Don't forget there are those that have borrowed to the max, BUT then get store finance approval, CC's, expensive phone plans, car loans, etc.

These are the people who are one pay from disaster. If it was just the mortgage I'm sure many would be fine - perhaps even be able to save a buffer.

You can blame the banks only so much.

When your LVR is high and you have EXTRA debt, no savings, possibly an unsecure job (or relationship), one that relies on overtime or you work in a 'slowing' industry, it wouldn't take much to default.

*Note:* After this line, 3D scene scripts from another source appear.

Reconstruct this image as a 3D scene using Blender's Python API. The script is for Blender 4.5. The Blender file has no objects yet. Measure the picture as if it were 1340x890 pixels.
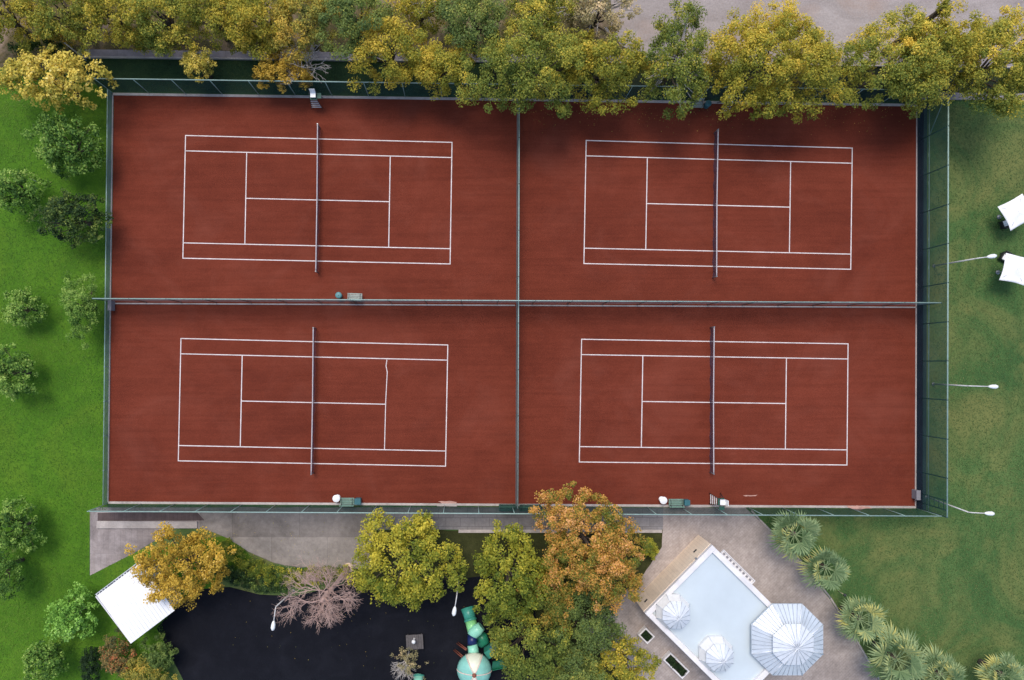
import bpy, bmesh, math, random
import numpy as np
from mathutils import Vector, geometry
R = math.radians
PI = math.pi
random.seed(7)
rng = np.random.default_rng(11)
SC = bpy.context.scene
COL = SC.collection

# ------------------------------------------------------------------ survey frame
CAM_H = 62.0                      # drone height in metres
PPM = 14.66                       # photo pixels per metre on the ground
NX, NY = 612.0, 478.0             # point straight below the drone
def G(px, py, z=0.0):
    s = (CAM_H - z) / CAM_H / PPM
    return Vector(((px - NX) * s, (NY - py) * s, z))
def G2(px, py, z=0.0):
    v = G(px, py, z)
    return (v.x, v.y)

# ------------------------------------------------------------------ materials
def new_mat(name):
    m = bpy.data.materials.new(name)
    m.use_nodes = True
    nt = m.node_tree
    b = nt.nodes['Principled BSDF']
    return m, nt, b
def nd(nt, t, **kw):
    n = nt.nodes.new(t)
    for k, v in kw.items():
        setattr(n, k, v)
    return n
def noise(nt, scale, detail=4, rough=0.55, stretch=None, coord='Object', dist=0.0):
    tc = nd(nt, 'ShaderNodeTexCoord')
    mp = nd(nt, 'ShaderNodeMapping')
    if stretch: mp.inputs['Scale'].default_value = stretch
    nt.links.new(tc.outputs[coord], mp.inputs[0])
    n = nd(nt, 'ShaderNodeTexNoise')
    n.inputs['Scale'].default_value = scale
    n.inputs['Detail'].default_value = detail
    n.inputs['Roughness'].default_value = rough
    n.inputs['Distortion'].default_value = dist
    nt.links.new(mp.outputs[0], n.inputs['Vector'])
    return n.outputs['Fac']
def ramp(nt, fac, stops):
    r = nd(nt, 'ShaderNodeValToRGB')
    e = r.color_ramp.elements
    while len(e) < len(stops): e.new(0.5)
    for el, (p, c) in zip(e, stops):
        el.position = p
        el.color = (*c, 1) if len(c) == 3 else c
    nt.links.new(fac, r.inputs[0])
    return r.outputs[0]
def mixc(nt, a, b, fac, mode='MIX'):
    m = nd(nt, 'ShaderNodeMix', data_type='RGBA', blend_type=mode)
    if isinstance(fac, float): m.inputs[0].default_value = fac
    else: nt.links.new(fac, m.inputs[0])
    for s, i in ((a, 6), (b, 7)):
        if isinstance(s, tuple): m.inputs[i].default_value = (*s, 1)
        else: nt.links.new(s, m.inputs[i])
    return m.outputs[2]
def bump(nt, b, fac, strength, dist=0.05):
    n = nd(nt, 'ShaderNodeBump')
    n.inputs['Strength'].default_value = strength
    n.inputs['Distance'].default_value = dist
    nt.links.new(fac, n.inputs['Height'])
    nt.links.new(n.outputs[0], b.inputs['Normal'])
def scl(c, k): return tuple(min(1, x * k) for x in c)

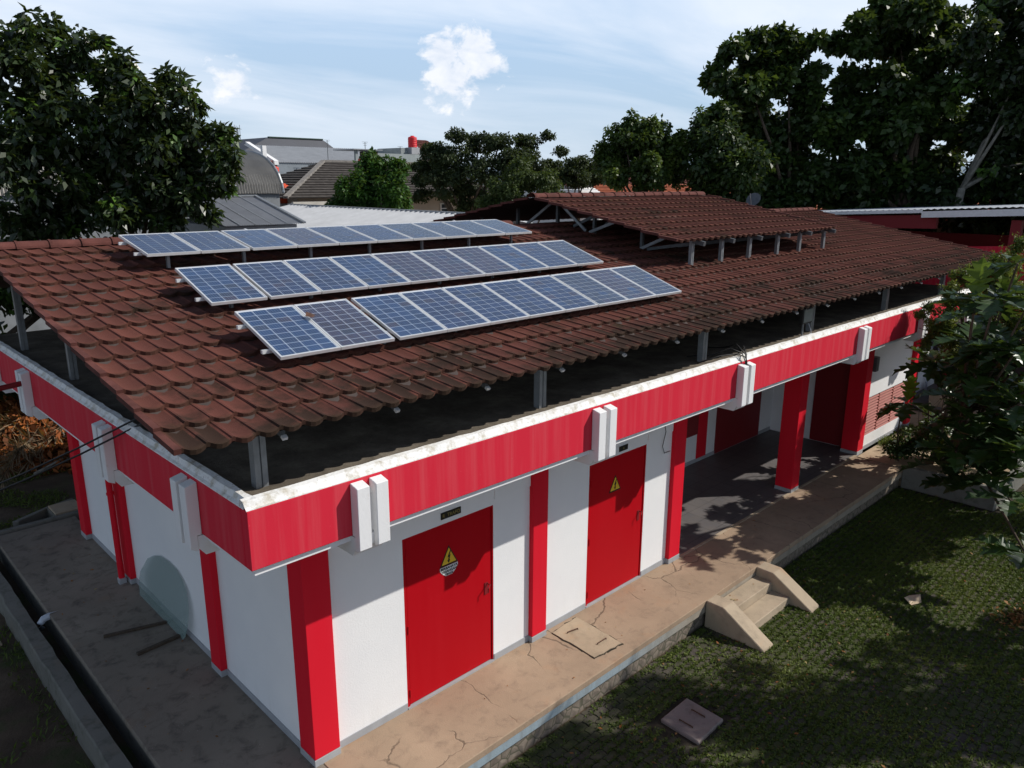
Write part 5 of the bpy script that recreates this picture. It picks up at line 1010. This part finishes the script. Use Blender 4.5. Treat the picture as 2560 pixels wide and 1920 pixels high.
tree('round_tree', 'dense rounded tree directly behind the raised roof at right', 'tree', low(grow(CL['R5b'], 1.14), [(29.2, 12.8, 5, 1.25), (30.2, 12.2, 5.4, 1.25), (28.2, 13.2, 5.2, 1.25)]), (29.3, 12.3, 0), 24000, .26, M['leaf_mid'], 104, .3, bright=.06, asp=.55)
tree('almond_tree', 'huge almond tree with long tiered branches reaching the top of the picture', 'tree', low(grow(CL['R6'], 1.14), [(36, 9, 6, 1.25), (36.5, 7.2, 5.2, 1.25), (37, 6.2, 6.8, 1.25), (35.5, 10.2, 5, 1.25), (36.5, 8.2, 7.8, 1.25)]), (36.5, 7.5, 0), 42000, .38, M['leaf_mid'], 105, .4, shell=.5, bright=.08, droop=.1, up=.6, flat=.7, asp=.65)
tree('almond_tree', 'dark tree with pale forked trunk at the right edge of the picture', 'tree', low(grow(CL['R7'], 1.14), [(36.8, 4.6, 5.2, 1.25), (37.4, 3.4, 6.4, 1.25), (36.4, 5.6, 6.6, 1.25), (37.2, 4.2, 7.8, 1.25), (38, 2.6, 5.4, 1.25)]), (36.2, 5.6, 0), 36000, .36, M['leaf_dark'], 106, .2, 'bark_pale', limbs=5, fork=(35.6, 5.0, 7.0), bright=.05, asp=.6)
tree('rain_tree', 'wide dark feathery tree with flat layered crown in the middle distance', 'tree', grow(CL['DT'], 1.14), (25.3, 26.0, 0), 40000, .17, M['leaf_olive'], 107, .3, bright=.06, flat=.6, asp=.5)
tree('small_tree', 'pale olive bushy tree just left of the raised roof', 'tree', grow(CL['BU'], 1.14), (19.4, 16.2, 0), 13000, .15, M['leaf_pale'], 108, .12, bright=.05)
tree('far_tree', 'distant low dark tree between the rain tree and the round tree', 'tree', grow(CL['FT'], 1.7), (36.6, 28, 0), 9000, .22, M['leaf_olive'], 109, .2, flat=.6)
tree('round_tree', 'sunlit rounded green tree standing alone behind the raised roof ridge', 'tree', grow(CL['T4'], 1.14), (26.9, 15.9, 0), 22000, .21, M['leaf_sun'], 110, .2, bright=.2, asp=.6)
tree('small_tree', 'bright green small tree in front of the dark tiled house', 'tree', grow(CL['ST'], 1.14), (17.4, 23.2, 0), 13000, .19, M['leaf_bright'], 111, .14, bright=.15, asp=.55)
MB().tube([(16.9, 22.0, 3), (16.9, 22.0, 7.3)], .06, 6)
tag(MB().tube([(17.1, 22.3, 0), (17.1, 22.3, 6.95)], .055, 7).build('utility_pole', M['wood'], smooth=True), 'thin brown pole standing before the small bright green tree', 'pole')
# trees that stand right of the picture and shade the courtyard
def cl_rand(seed, c, r, n, rc): 
    g = random.Random(seed); return [(c[0] + g.uniform(-1, 1) * r[0], c[1] + g.uniform(-1, 1) * r[1], c[2] + g.uniform(-1, 1) * r[2], rc * g.uniform(.6, 1.2)) for _ in range(n)]
tree('shade_tree', 'large tree standing right of the courtyard and shading it', 'tree', cl_rand(1, (14.2, -10.6, 8.2), (3.6, 2.2, 1.6), 26, .95), (15.5, -10.8, 0), 13000, .26, M['leaf_mid'], 201, .3, bark='bark', asp=.55)
tree('shade_tree', 'second tree right of the courtyard shading the near walkway', 'tree', cl_rand(2, (11.6, -7.1, 8.0), (2.2, .9, .9), 15, .5), (13.4, -8.2, 0), 3800, .2, M['leaf_mid'], 202, .16, asp=.5)
tree('shade_tree', 'third tree right of the terrace shading the hall', 'tree', cl_rand(3, (18.7, -4.4, 4.6), (1.5, 1.0, 1.0), 14, .6), (19.2, -4.8, 0), 4200, .22, M['leaf_mid'], 203, .18, asp=.55)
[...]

That percentage sounds about right to me. It's a big purchase and responsibility, and some people go into home ownership without realising that.
 
They don't, which is why these 'results' are misleading. The people surveyed 'felt' they are stressed, but that doesn't mean they don't have lots of fat to cut out of their budgets.
Agreed.

And; the word "stressed" is such an over-used and pretty much irrelevant word anyway.

What I mean is; every single person on earth has stress every day of their lives to some degree.

Any soldier on patrol in Afghanistan or wherever,
A beat cop on every single shift of his career,
Ditto any Mica paramedic - double it if you are based at King's Cross.
A high school kid studying for an exam in a subject they are weak in,
Job deadlines for work to be completed,
Traffic snarls when you are late for work,
Sick kids/relatives,
A drug addict who needs to get the next fix,
Car breakdown,....the list is endless.

To me; the use of the word "stress" seems to be used mostly by "victims", and those who want a paid holiday from work thanks to the Gubbmint..

From my experience, the doers just keep on going.